SCIENCE WEST ARCHAEOLOGY/PALEONTOLGY
Study confirms Bering land bridge flooded later than previously believed
July 31, 1996
A new study confirms the Bering land bridge that carried ancient wanderers from Asia into North America was not inundated by rising seas
until about 11,000 years ago, according to a University of Colorado at
Boulder researcher.
The study also shows the Bering land bridge vegetation at the time
consisted primarily of tundra plants and shrubs and was unsuitable for
long-term habitation by large grazing mammals, said CU-Boulder researcher
Scott Elias. Because of the abundance of mammoth and other large animal
fossils from adjacent areas, researchers had thought the environment of the
land bridge was an arid grassland similar to the steppe region of northern
Asia today, said Elias.
A paper by Elias and Susan Short of CU-Boulder's Institute of
Arctic and Alpine Research, C. Hans Nelson of the U.S. Geological Survey in
Menlo Park, Calif., and Hilary Birks of the Botanical Institute in Bergen,
Norway, was published in the July 4 issue of Nature. The newest dates for
the inundation of the land bridge corroborate radiocarbon dates calculated
by Elias and colleagues in 1992 using seafloor sediment cores.

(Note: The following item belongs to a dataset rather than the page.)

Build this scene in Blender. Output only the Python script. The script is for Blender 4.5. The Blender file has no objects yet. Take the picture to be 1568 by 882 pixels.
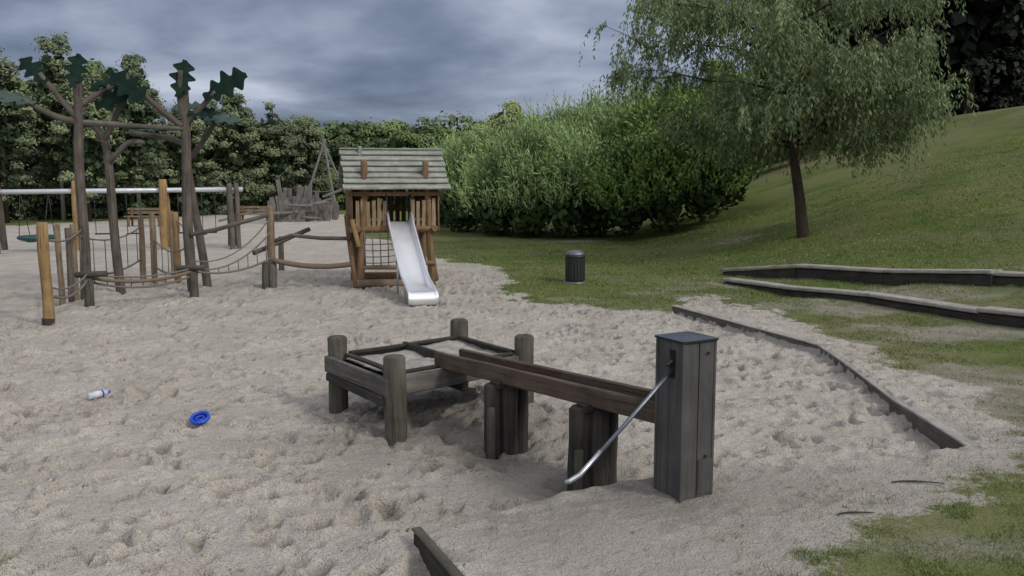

The Bering land bridge surfaced during Earth's ice ages when sea
level in the Bering Sea and Chukchi Sea dropped by 300 feet or more due to
a buildup of glacial ice. During the most recent ice age that ended about
10,000 years ago, the land bridge covered 580,000 square miles -- an area
roughly twice the size of Texas, Elias said.

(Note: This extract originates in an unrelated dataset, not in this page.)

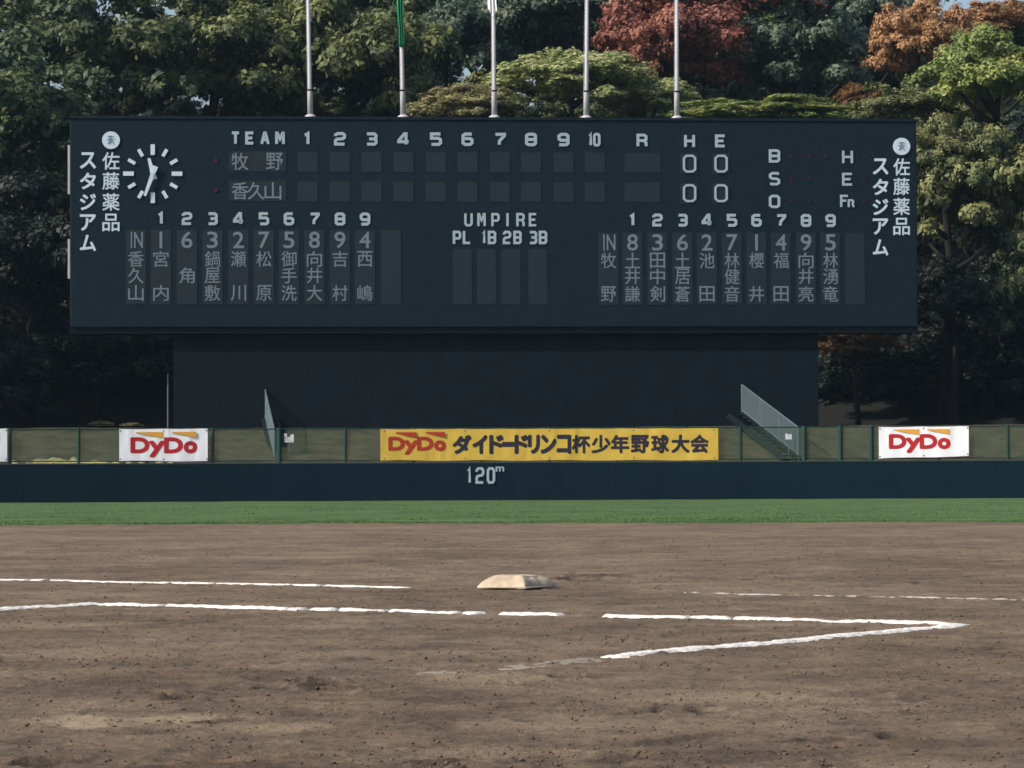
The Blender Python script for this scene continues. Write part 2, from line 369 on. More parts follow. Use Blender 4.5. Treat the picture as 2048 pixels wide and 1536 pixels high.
# plain dirt apron around the worked soil, and the turf beyond
mb = MB(); mb.v = [(-70, -30, -.07), (70, -30, -.07), (70, 72, -.07), (-70, 72, -.07)]; mb.f = [(0, 1, 2, 3)]
mb.build('dirt_apron', M['clay'], kind='structure')
nxg = 700; xs = np.linspace(-60, 60, nxg); rows = []
for k, t in enumerate(np.linspace(0, 1, 40)):
    yy = edge_y(xs) * (1 - t) + 132 * t
    rows.append(np.stack([xs, yy, np.where(k == 0, -.03, .012) + .012 * vn(xs / 1.3, yy / 1.3, 12)], 1))
V = np.concatenate(rows); i = (np.arange(39)[:, None] * nxg + np.arange(nxg - 1)[None]).ravel()
link('outfield_grass', np_mesh('outfield_grass', V, np.stack([i, i + 1, i + nxg + 1, i + nxg], 1)), M['grass'], kind='structure')
nb = 90000
by = EDGE + (118.5 - EDGE) * rng.random(nb) ** 2.2; bx = (rng.random(nb) * 2 - 1) * .20 * by; by = by + (edge_y(bx) - EDGE) * np.exp(-(by - EDGE) / 3) + .02
bh = .006 + .014 * rng.random(nb); ba = rng.random(nb) * 6.283; bw = .006 + .00009 * by; lean = rng.normal(size=(nb, 2)) * .014
c = np.stack([bx, by, 0 * bx + .008], 1); off = np.stack([np.cos(ba) * bw, np.sin(ba) * bw, 0 * bx], 1)
V = np.stack([c - off, c + off, c + np.stack([lean[:, 0], lean[:, 1], bh], 1)], 1).reshape(-1, 3)
link('grass_blades', np_mesh('grass_blades', V, np.arange(nb * 3).reshape(-1, 3)), M['blade'], label='short green turf blades covering the outfield below the dark wall', category='grass', kind='stuff')

# thin autumn air between the field and the wood
hz = MB().box(-300, 300, -80, 440, -2.2, 42).build('haze', None, kind='stuff', label='thin pale autumn haze hanging over the whole field', category='haze')
hm = bpy.data.materials.new('haze_air'); hm.use_nodes = True; HN = hm.node_tree.nodes
HN.remove(HN['Principled BSDF']); hv = HN.new('ShaderNodeVolumePrincipled'); hv.inputs['Color'].default_value = (.50, .78, 1.0, 1); hv.inputs['Density'].default_value = HAZE; hv.inputs['Anisotropy'].default_value = .2
hm.node_tree.links.new(hv.outputs[0], HN['Material Output'].inputs['Volume']); hz.data.materials.append(hm)
# crumbs of soil thrown up by the rake
nc = 23000; cyy = 7.5 * (44 / 7.5) ** (rng.random(nc) ** 1.25); cxx = (rng.random(nc) * 2 - 1) * .21 * cyy
keep = rng.random(nc) < .35 + .65 * np.clip(.5 + vn(cxx / .8, cyy / .9, 44), 0, 1); cxx = cxx[keep]; cyy = cyy[keep]; nc = len(cxx)
cr = (.0018 + .0046 * rng.random(nc) ** 2.5) * (1 + cyy / 40); cz = soil_h(cxx, cyy, False) + cr * .25
oc = np.array([(1, 0, 0), (-1, 0, 0), (0, 1, 0), (0, -1, 0), (0, 0, 1), (0, 0, -1)], float); of = np.array([(0, 2, 4), (2, 1, 4), (1, 3, 4), (3, 0, 4), (2, 0, 5), (1, 2, 5), (3, 1, 5), (0, 3, 5)])
jit = 1 + .35 * rng.normal(size=(nc, 6, 1)); ra = rng.random(nc) * 6.28
O = oc[None] * jit * (cr[:, None, None] * np.array([1.4, 1.1, .75])); ca, sn = np.cos(ra)[:, None], np.sin(ra)[:, None]
V = np.stack([O[..., 0] * ca - O[..., 1] * sn + cxx[:, None], O[..., 0] * sn + O[..., 1] * ca + cyy[:, None], O[..., 2] + cz[:, None]], 2).reshape(-1, 3)
link('soil_crumbs', np_mesh('soil_crumbs', V, (of[None] + np.arange(nc)[:, None, None] * 6).reshape(-1, 3)), M['soil'], kind='stuff', label='small crumbs of brown soil scattered over the raked infield', category='soil')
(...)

Elias and his colleagues analyzed 20 ocean-core samples obtained by U.S. Geological Survey researchers from the shallows of the Bering and
Chukchi seas for the study. Taken in the 1970s and 1980s and stored at a
USGS facility in Menlo Park, the cores contain layers of organic peat and
silt that harbor plant, pollen and insect fossils ranging from about 4,000
years old to roughly 50,000 years old.
"The exciting thing here is that we were able to sample an ancient
landscape that no longer exists," said Elias. "We don't have to guess any
more as to what the Bering land bridge was like back then."

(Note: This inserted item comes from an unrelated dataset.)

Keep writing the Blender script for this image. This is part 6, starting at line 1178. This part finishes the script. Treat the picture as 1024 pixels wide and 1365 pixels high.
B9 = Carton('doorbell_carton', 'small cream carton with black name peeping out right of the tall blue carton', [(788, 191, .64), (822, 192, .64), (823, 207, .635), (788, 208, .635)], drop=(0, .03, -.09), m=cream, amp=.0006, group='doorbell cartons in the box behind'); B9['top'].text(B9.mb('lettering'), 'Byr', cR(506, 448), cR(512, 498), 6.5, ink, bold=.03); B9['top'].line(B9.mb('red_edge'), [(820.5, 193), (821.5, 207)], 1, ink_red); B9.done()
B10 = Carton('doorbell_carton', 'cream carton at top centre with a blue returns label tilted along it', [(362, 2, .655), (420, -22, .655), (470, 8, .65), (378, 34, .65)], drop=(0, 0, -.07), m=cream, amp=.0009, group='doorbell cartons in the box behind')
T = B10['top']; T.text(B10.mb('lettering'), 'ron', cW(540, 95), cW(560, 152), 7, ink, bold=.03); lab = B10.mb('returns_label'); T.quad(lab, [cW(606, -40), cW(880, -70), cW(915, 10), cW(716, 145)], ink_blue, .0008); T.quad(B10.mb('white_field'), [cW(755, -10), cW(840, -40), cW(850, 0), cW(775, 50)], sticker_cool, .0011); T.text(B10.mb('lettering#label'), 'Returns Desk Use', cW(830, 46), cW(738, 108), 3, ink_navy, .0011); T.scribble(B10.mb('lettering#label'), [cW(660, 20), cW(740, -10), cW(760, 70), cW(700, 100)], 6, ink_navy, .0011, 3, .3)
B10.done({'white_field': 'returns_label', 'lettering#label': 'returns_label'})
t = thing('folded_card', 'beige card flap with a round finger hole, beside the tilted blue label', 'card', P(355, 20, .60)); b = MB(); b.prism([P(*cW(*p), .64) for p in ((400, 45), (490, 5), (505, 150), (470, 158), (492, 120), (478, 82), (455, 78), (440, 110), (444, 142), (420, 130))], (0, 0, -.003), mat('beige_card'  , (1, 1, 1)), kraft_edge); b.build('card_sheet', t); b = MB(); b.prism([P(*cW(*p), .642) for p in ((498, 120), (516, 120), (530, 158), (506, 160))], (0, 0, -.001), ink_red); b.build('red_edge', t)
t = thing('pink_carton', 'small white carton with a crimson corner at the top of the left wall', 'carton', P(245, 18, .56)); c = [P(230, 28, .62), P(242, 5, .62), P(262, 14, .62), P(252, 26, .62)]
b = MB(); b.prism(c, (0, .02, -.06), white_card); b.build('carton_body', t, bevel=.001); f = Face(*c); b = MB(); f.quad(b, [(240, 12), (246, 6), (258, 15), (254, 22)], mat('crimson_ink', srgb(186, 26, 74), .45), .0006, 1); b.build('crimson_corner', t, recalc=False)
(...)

Plant seeds and stems and insect body parts were radiocarbon dated using an accelerator mass spectrometer at the University of Arizona that
accelerates carbon atoms at near the speed of light. The instrument
allowed researchers to count the ratio of carbon 14 atoms to carbon 12
atoms from the samples and arrive at the estimated dates for the most
recent inundation of the land bridge.
"This study indicates that early people were free to move across
the land bridge until about 10,500 years ago, right up to the beginning of
the Holocene Period," said Elias. Several Paleo Indian sites in the Nenana
Valley of central Alaska that date to about 12,000 years ago are considered
the earliest reliable dates for the human occupation of North America,
Elias said.
These new data confirm that the people who spread from Beringia to North America about 14,000 years ago came from a stock able to gain a
livelihood from the meager resources of tundra, or perhaps from the sea
coast," wrote Paul Colinvaux in an accompanying News and Views article in
the July 4 issue of Nature. Colinvaux is a researcher at the Smithsonian
Tropical Research Institute in Panama.
Although mammoth, horse and bison fossils unearthed in northern
Alaska near the ancient land bridge had indicated it may once have
supported a large number of grazing mammals, the new study shows the
animals probably migrated through the area rather than living there. "This
new evidence tells us the big mammals probably did not linger on the land
bridge," said Elias.
Pollen samples from the peat cores dating from 14,000 years ago to 11,000 years ago match pollen from modern Alaskan tundra, which is
characterized by clumps of sedges, low-lying willows, dwarf birch shrubs
and grasses, he said.
The previous dates for the inundation of the land bridge -- about
14,400 years ago -- came from a 25-year-old radiocarbon sample that now
appears to have been contaminated with coal deposits washed into the Bering
and Chukchi seas, he said.
The study also indicates summer temperatures on the land bridge were about 8 to 11 degrees F warmer 11,000 years ago than they are today, said Elias. Since virtually no evolution has occurred in beetles over the past
700,000 years, scientists can compare today's beetles -- which are
sensitive indicators of climate change -- with fossil beetles from ancient
sites to reliably estimate past temperatures.